12. Lightly top it with sweet or savory toppings of your choice.

NOTE: Remember that the best pizzas are topped not too generously. No more than 3 or 4 toppings (including sauce and cheese) are sufficient.

13. Slide the garnished pizza onto the stone in the oven or bake directly on the jelly pan. Close the door and bake for abour 5-8 minutes.

NOTE: After 2 minutes baking, take a peek. For an even baking, rotate 180°.

If the top gets done before the bottom, you will need to move the stone or jelly pane to a lower shelf before the next round. On the contrary, if the bottom crisps before the cheese caramelizes, then you will need to raise the stone or jelly.

14. Take the pizza out of the oven and transfer it to a cutting board or your plate. In order to allow the cheese to set a little, wait 3-5 minutes before slicing or serving. 

Makes 6 pizza crusts (about 9 1/2 inches or 23-30 cm in diameter)


Dana McCauley said...

Pizza is like a food group at our house - I think we eat it more often than almost any other recipe i make!
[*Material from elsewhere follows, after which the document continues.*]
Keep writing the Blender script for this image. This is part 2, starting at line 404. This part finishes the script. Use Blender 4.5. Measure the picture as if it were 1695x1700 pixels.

Your challenge seems to have worked out very well.

Lorrie said...

Your pizza turned out great! I love your toppings!

Ally said...

Ham parm and artichoke sounds like a delicious combination!

Lynn said...

I think your pizza looks great.

Engineer Baker said...

That looks wonderful, and I love the topping combo. Nice that you had an excuse to indulge :)

Unknown said...

Glad it worked out so well for you! It looks great :)

Molly Loves Paris said...

The pizza looks great. Thanks for the details about making the pizza. My grandchildren think that pizza is one of the main staples of life. When I was a kid I used to make pizza for my siblings (six brothers), It took me a long time to make it, and it took them 5 minutes to eat it. I found that very discouraging. Instead I should have felt encouraged.

Heather B said...

Love the artichokes on the pizza! Great job!

Liliana said...

Love you pizza toppings. Your pizza looks great.

giz said...

I also hadn't eaten pizza in ages but it seemed easy enough and the results were pretty amazing. Your combo is great - artichokes on anything is a winner for me. Great job!!

Jodie said...

Ooh, I love how your cheese looks so cripsy! Yum!